Delta CEO Ed Bastian ended up on President Donald Trump's bad side by missing a meeting of airline leaders with the president, according to a report by NBC News.

American Airlines CEO Doug Parker, United Airlines CEO Oscar Munoz and other airline CEOs attended an hourlong session with Trump in the Oval Office earlier this month, the report said. At the meeting, Munoz and Parker argued that Middle Eastern carriers get government subsidies allowing cut-rate fares, which cost American jobs. Delta is part of a coalition with American and United lobbying their case on the matter.

However, Bastian was traveling and not able to attend the meeting.

The president "scolded" Delta, according to the NBC News report, "for buying billions in planes from the European firm Airbus while Qatar Airways is buying its jets from Chicago-based Boeing Co."

"And he repeatedly harped on Bastian's absence, questioning how he could be a no-show after his airline — more than any other — had been fanning the flames of the fight," NBC News reported, based on interviews with people who spoke anonymously. "Trump kept bringing up the absence of Bastian, the Delta CEO."

“There was a lot of yelling,” one person who attended the meeting told NBC News, according to the report.

Delta issued a statement saying: “Due to previously scheduled travel that couldn't be adjusted, Ed Bastian was unable to attend the meeting with the president; however his and Delta’s commitment to leveling the playing field for international aviation remains as strong as ever.”

Bastian has spent years fostering a positive relationship with the president, pledging to hire 25,000 people in five years following a 2017 meeting of airline CEOs with the president, praising Trump's tax reform plan and thanking the Trump Administration for a 2018 agreement with Qatar to protect American jobs.

However, Delta, American and United now contend that Qatar Airways is taking advantage of a loophole in the agreement by backing Air Italy in an expansion to North America.

An opposing coalition of U.S. carriers including JetBlue, which partners with Dubai-based airline Emirates, backs the Open Skies agreements with Qatar and the United Arab Emirates. The CEOs of the carriers in that coalition, including JetBlue, FedEx and Atlas Air, were also invited to the meeting to make their case against the Big Three passenger airlines.

And one guest invited to this month's meeting — Qatar Airways CEO Akbar Al Baker — has had a personal tiff with Delta dating back to the tenure of former CEO Richard Anderson.

In 2015, Anderson told CNN: "It's a great irony to have the United Arab Emirates from the Arabian peninsula talk about (bailouts for U.S. airlines) given the fact that our industry was really shocked by the terrorism of 9/11, which came from terrorists from the Arabian peninsula that caused us to go through a massive restructuring."
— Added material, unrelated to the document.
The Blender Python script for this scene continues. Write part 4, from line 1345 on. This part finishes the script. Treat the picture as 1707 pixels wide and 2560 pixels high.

The comment prompted criticism, including from Al Baker, who reportedly said: "Let him come face to face with me in any forum. … I will hang him on a wall."

And in 2017, Al Baker reportedly said Qatar Airways' launch of service to Atlanta from Doha, the capital of Qatar, would "rub salt in the wounds" of Delta, according to a Reuters article.

When Qatar launched its flights to Atlanta, a clash over a gate involving Delta forced Qatar Airways to park its inaugural flight on the tarmac and disembark passengers using mobile staircases and shuttle buses. Al Baker called Delta "wicked" for ruining the launch of Qatar Airways' service to Atlanta, according to a Bloomberg report.

Earlier this summer, Al Baker visited the White House and joined Trump for dinner.

Then, he was invited to return and join the U.S. airline CEOs for the meeting in the Oval Office, according to the NBC report.

The meeting between the two sides quickly became tense.

Al Baker called the American and United CEOs “liars,” according to the NBC report, and “Trump ribbed him back, telling Al Baker he takes money from the Qatari government.”